Questionado sobre como era a participação da diretoria da empresa em decisões relacionadas à segurança de barragens, o executivo afirmou que houve entre 2016 e o ano passado 46 reuniões de órgãos da administração relativos ao tema de barragens, mas não entrou em detalhes.
De modo geral, segundo ele, as reuniões sobre barragens apresentavam relatórios de estabilidade para as operações e de acordo com a legislação.
O executivo também afirmou que a barragem tinha 94 piezômetros --equipamento usado para medir o nível de água--, dos quais 46 eram monitorados eletronicamente.
Siani admitiu que quatro deles tiveram problemas na configuração de leitura, o que chegou a apontar problemas aparentes. Mas depois que eles foram configurados corretamente, ficou comprovado pela empresa que estava tudo dentro do esperado.
Relatório apresentado por uma auditoria externa TUV SUD no ano passado atestou a estabilidade da barragem. No documento, entretanto, a consultoria indicou 17 recomendações, todas elas atendidas, segundo Siani. O executivo ponderou que oito já estavam concluídas e nove estavam em andamento, mas dentro do prazo, quando ocorreu o rompimento da barragem.
A empresa permanece sem apontar causas para o rompimento da barragem.
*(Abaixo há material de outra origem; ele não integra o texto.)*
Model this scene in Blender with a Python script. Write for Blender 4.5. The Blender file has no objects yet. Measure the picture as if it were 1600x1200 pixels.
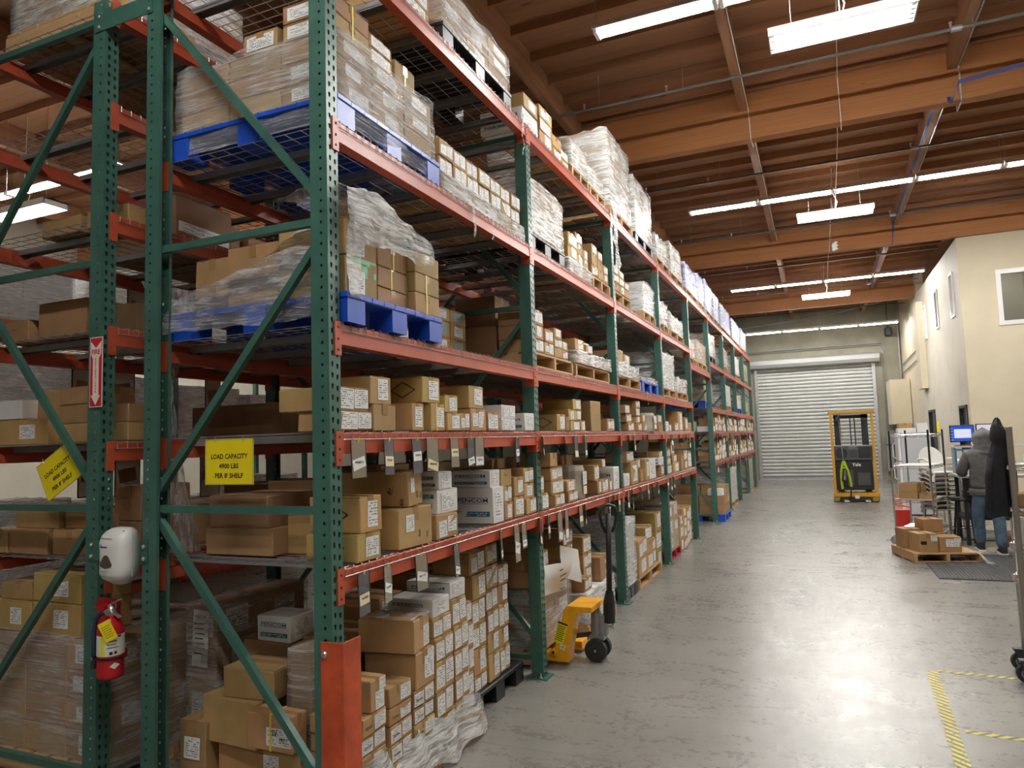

O caso ainda está sendo investigado.
Uma autoridade ambiental de Minas Gerais disse à Reuters anteriormente que todas as evidências sobre a possível causa do problema apontavam para a liquefação, processo pelo qual um material sólido como areia perde força e rigidez e se comporta mais como um líquido.
A liquefação foi a causa de outro colapso mortal de barragem em 2015, em Mariana.